SPOKANE, Wash. (AP) -- After four officer-involved shootings in the past 2 1/2 months in Spokane County, officer training is under scrutiny here.

Spokane lawyer Breean Beggs says police officers have dangerous jobs but questions whether the current training places too much emphasis on unlikely scenarios, and that may hurt public safety.

The concern is that ``in training officers to protect themselves from the rare occasion when someone is out looking for them, they are (overlooking) training that is preventing officers from overreacting and killing citizens,'' Beggs said.

``If you measure the effectiveness by the results, it doesn't look good, currently,'' Beggs added.

But Sheriff Ozzie Knezovich dismisses such a notion, suggesting that any community concerns are unwarranted and based on what he considers inflammatory media coverage that focuses only on negative aspects of law enforcement.

``That's not even taking into consideration what the deputies face, and all the fact patterns behind it,'' Knezovich said. ``It's easy to sit back and Monday morning quarterback.''

U.S. Attorney General Eric Holder recently pledged $800,000 to help train police officers nationwide to learn to anticipate and survive violent encounters, citing the deadly 2009 ambush-style deaths of four officers in Lakewood, Wash.

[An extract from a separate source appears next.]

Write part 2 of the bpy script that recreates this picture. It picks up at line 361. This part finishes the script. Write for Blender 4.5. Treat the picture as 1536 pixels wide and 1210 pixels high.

In August, a county sheriff's deputy shot and killed a pastor in Spokane Valley. The shooting is still under investigation. Police have said the pastor had a gun. His family says he was not dangerous.

``If we have noncompliance with verbal commands, that right away suggests that any movement toward the officer is to be viewed in a different light,'' said firearms expert Thomas Aveni, executive director of the Police Policy Studies Council in Spofford, N.H. Aveni taught a class on deadly force at the Spokane County Sheriff's Office about a year and a half ago.

Among the shootings raising concerns was one in September in which a State Patrol sergeant shot a 25-year-old pregnant woman. Days later, a man was fatally wounded while deputies responded to a domestic violence call.